Self-sufficient is the New Sexy

Filed under: downturn, venture capital — Tags: , — fiveyearstoolate @ 5:59 pm
Stuart Ellman

Stuart Ellman

I was at a board meeting the other day and a portfolio company CEO surprised me. I was concerned that it was taking a little longer to sign up a key partner and therefore we would run short on cash. The CEO told me that he will never run out of cash. Not only has he run the company incredibly frugally, but he is only going to spend money when he is able to get that cash from revenues. In the short term, he will take on some consulting assignments that are relevant to his core business. Wow. This is music to my ears. This is a CEO that lived through the 2001 crash and knows what it is like to raise money during times like these. To VCs, this is incredibly appealing… even sexy.
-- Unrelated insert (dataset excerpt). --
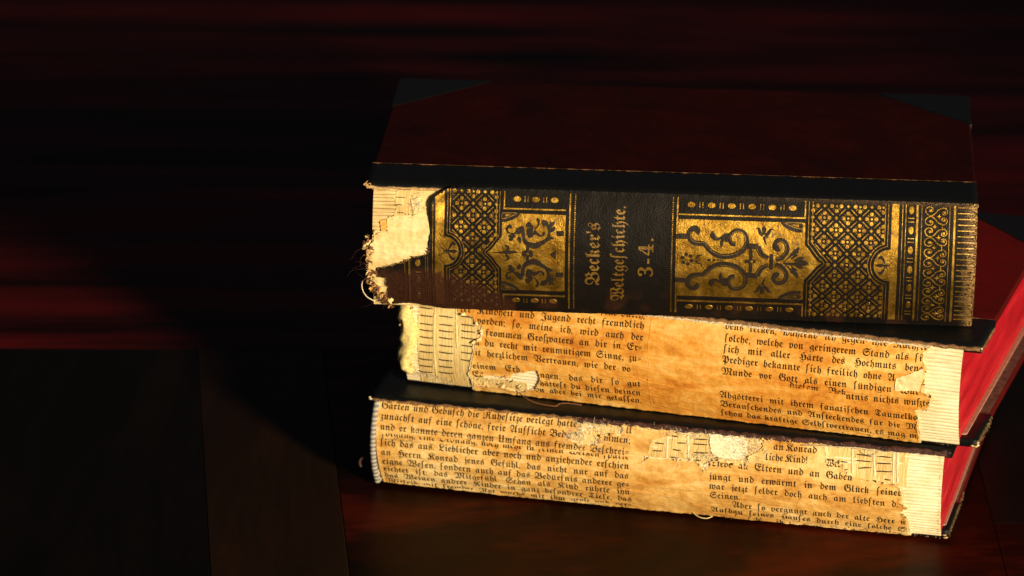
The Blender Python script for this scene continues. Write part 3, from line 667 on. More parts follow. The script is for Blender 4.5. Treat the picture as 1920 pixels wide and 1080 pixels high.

Another CEO was telling a different story and not hearing what he wanted back from his investors. He has done a terrific job growing his company, the leader in a new and sexy space. He doubled his revenues last year and will double them again this year. His problem is that his company burns (and will continue to burn) a lot of money. He went out to market and assumed the environment would be easy given how great he is performing. But, as a very knowledgeable source said, many VCs are just out to hurt their friends right now. People only want to put new money in a deal at washout and vulture-like prices. I keep getting calls from other VCs to join them in deals at $0 pre-money valuations. Wow, I haven’t heard calls like that since 2001. So, this unhappy CEO is getting back indications of interest, but only at punitively low prices. As a result, he is looking to his existing investors to do the round. The problem is, existing investors do not have enough money to fully fund the company. Don’t forget, VCs also have time limits, percentage limits, and dollar limits on existing investments. That is not a happy boardroom. It is about as appealing as sitting in a middle seat on an airplane next to a smelly guy.

Right now, growth is not sexy if it’s accompanied by a high burn rate. To navigate through this climate, every CEO needs to perform a simple analysis: First, how much money is in the bank (not including debt)? How much runway does this give you at your current operational posture? And what are you going to do about it?

  • First choice, get to cash flow positive on that money.
  • Second choice, get the cash to last for two years..
  • Third choice, see how much money you can gather from existing investors to get to cash flow positive.
  • Last choice, go to outside investors to get the additional money. Yes, there may be exceptions to the rule, but it is not a pretty market for companies with a high burn right now, period.

If there is one thing etched into my memory from the last funding drought, it is that CEO’s always wished they had cut more deeply earlier. A company with 70 employees will think it is cutting to the bone if it goes down to 50 employees. “I just cant go any lower without killing the business.” That is true until they then cut to 35, and then to 25 employees. At 25 employees, the CEO always wishes he had done the hard cut earlier and saved the money and uncertainty. Yes, it is not fair to have to cut a company that has performed well. But, when markets change, you have to do it. Great CEOs have failed because they have not reacted appropriately to changes in the funding environment.

So, hear it from me, or hear it from the markets soon enough. Become self sufficient on the cash you have. Even at the expense of growth. Frugal is sexy again.